In his poem VN mentions apollon (an Apollo butterfly) that he has missed in childhood:
Далеко до лугов, где ребёнком я плакал,
упустив аполлона, и дальше ещё
до еловой аллеи с полосками мрака,
меж которыми полдень сквозил горячо.
It is far to the meadows where I sobbed in my childhood,
having missed an Apollo, and farther yet
to the alley of firs where the midday sunlight
glowed with fissures of fire between bands of jet.
In his essay on Bryusov (in “The Silhouettes of Russian Writers”) the critic Yuli Ayhenvald compares Valeriy Bryusov, the poet who “had been bothering Apollo” (the god of poetry) for a long time, to an Indian fakir:
Упрямый и настойчивый, он так долго, словно индийский факир, внушал себе и Богу о своём желании быть поэтом, он так докучал Аполлону, так сосредоточенно и усердно служил невольником стиха, что вот и награждены терпение и труд, вот и раскрылись перед нами стихотворные страницы, добытые сильной волей, -- но слишком явно их незаконное, их человеческое происхождение. Победителей не судят; но Брюсов больше побеждает, чем победил. На глазах у читателей борется он за поэзию. И потому его стихи как-то вторичны, не первозданны.
According to Ayhenvald, Bryusov (like Blok and Bely, a poet of the Symbolist School) is preodolyonnaya bezdarnost’ (a talentless person who managed to overcome his mediocrity). The last word in Ayhanvald’s essay on Bryusov is dar:
Однако, таковы уже изначальные условия человеческих сил, что преодолённая бездарность, — это всё-таки не то, что дар.
All the same, preodolyonnaya bezdarnost’ (surmounted mediocrity) is not quite what dar (the gift) is.
Composing his Slava in March of 1942 VN knew that Dar (“The Gift,” 1937) will remain his last and best Russian novel.

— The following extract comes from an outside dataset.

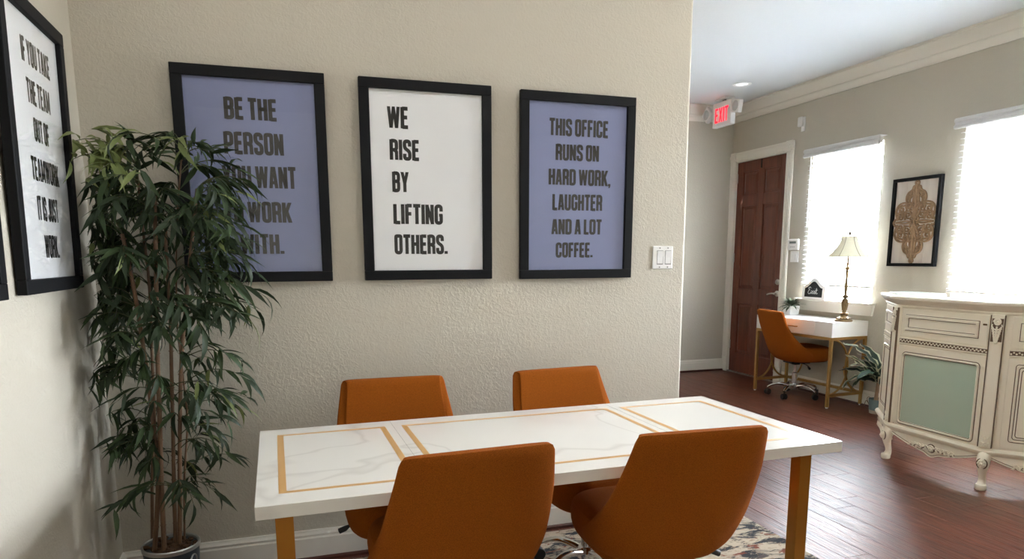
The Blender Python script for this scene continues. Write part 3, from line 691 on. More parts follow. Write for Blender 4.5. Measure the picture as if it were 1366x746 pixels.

Btw., Nina was the name of Balmont’s, Bely’s and Bryusov’s mistress Nina Petrovski (Renata in Bryusov’s novel “The Fiery Angel,” 1907). Konets Renaty (“The End of Renata”) is the first essay in Hodasevich’s memoir book Necropolis. In “Spring in Fialta” one of Nina’s admirers mentions her pushkinskie nozhki (in the English version, “lyrical limbs”). One cannot help remembering Bryusov’s famous odnostishie (one-line poem): O zakroy svoi blednye nogi! (Oh, cover your pale legs!)